The numerical method for the computation of the spatial gradients used for viscous fluxes and source terms is specified by the NUM_METHOD_GRAD field. The list of available options is given below:

• GREEN_GAUSS: Classic gradient reconstruction based on the Green-Gauss theorem (edge-based).
• WEIGHTED_LEAST_SQUARES: Compute the gradient of a field using inverse-distance-weighted approximation. The default value is WEIGHTED_LEAST_SQUARES.

The spatial gradients method used only for upwind reconstruction is specified by the NUM_METHOD_GRAD_RECON field. An additional method is available:

• LEAST_SQUARES: Compute the gradient of a field using unweighted Least- Squares approximation.

If the NUM_METHOD_GRAD_RECON field is left empty or set to NONE it defaults to NUM_METHOD_GRAD.

Thin Shear Layer gradient reconstruction is always used for the construction of the Jacobian.

Limiters

SU2 implements limiter functions to prevent the generation of oscillations when using second order upwind spatial discretisations. These are specified by the config field SLOPE_LIMITER_FLOW. The available options are:

• NONE : No limiter
• VENKATAKRISHNAN : Slope limiter using Venkatakrisnan method, with reference length of 1.
• VENKATAKRISHNAN_WANG : Slope limiter using Venkatakrisnan method, with a small non-vanishing bias proportional to the min-to-max range of the solution, to avoid limiting in small regions.
• BARTH_JESPERSEN : Slope limiter using Barth-Jespersen method.
• VAN_ALBADA_EDGE : Slope limiter using Van Albada method.
• SHARP_EDGES : Slope limiter based on the distance to the nearest sharp edge.
• WALL_DISTANCE : Slope limiter based on wall distance.
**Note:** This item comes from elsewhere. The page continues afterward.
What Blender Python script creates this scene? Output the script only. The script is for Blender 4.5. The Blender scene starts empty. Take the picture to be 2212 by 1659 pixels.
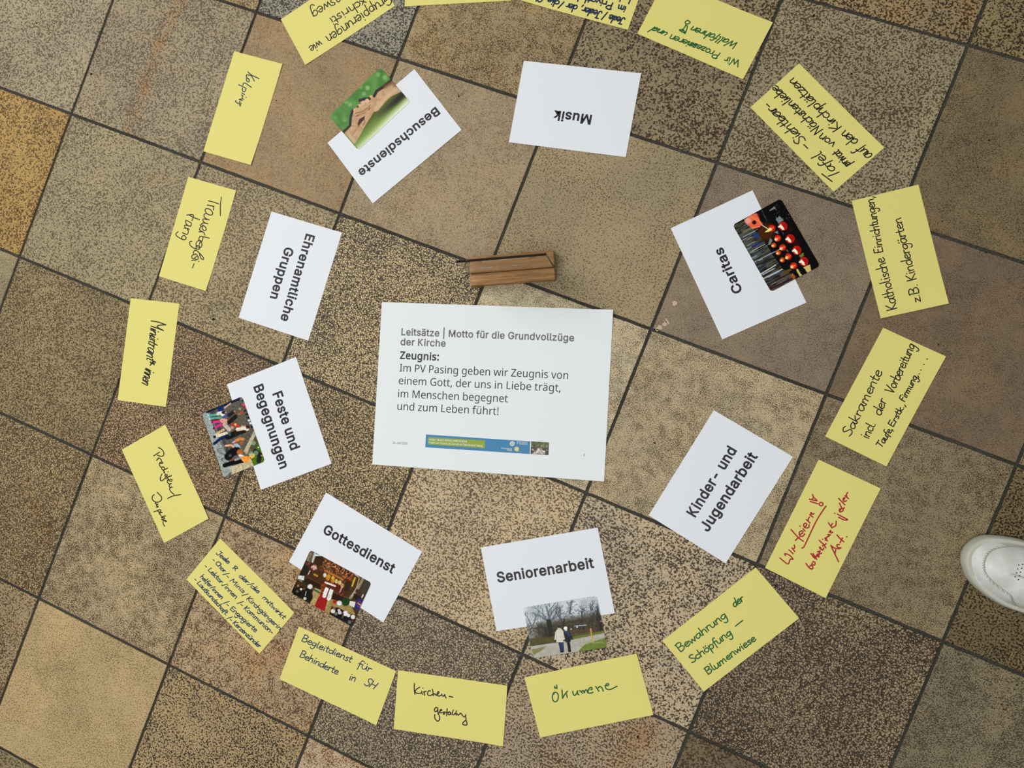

With VENKATAKRISHNAN being the default option.

The VENKAT_LIMITER_COEFF tunable field is used to compute the small non-vanishing bias to prevent divisions by zero, $\epsilon$. Depending on the limiter to be used this field has different interpretations. For the VENKATAKRISHNAN limiter it represents the constant $K$ in $\epsilon^2=\left(K\Delta x\right)^3$. We refer to Venkatakrishnan for further details. For the VENKATAKRISHNAN_WANG limiter it represents the constant $\epsilon^{\prime}$ in $\epsilon = \epsilon^{\prime}(q^{\text{\max}}-q^{\text{\min}})$. We refer to Wang for further details. For both limiters larger values of VENKAT_LIMITER_COEFF decrease the extent of limiting, while values approaching zero cause lower-order approximation to the solution. Larger values of VENKAT_LIMITER_COEFF will reduce the high frequency oscillations of the sulition making it more stable and attaining better convergence properties. On expense, the accuracy of the solution will be typycally affected. The dafault value is 0.05.

The value of the limiter can be frozen after a certain amount of iterations, which can be specified in the LIMITER_ITER. The default value is $999999$.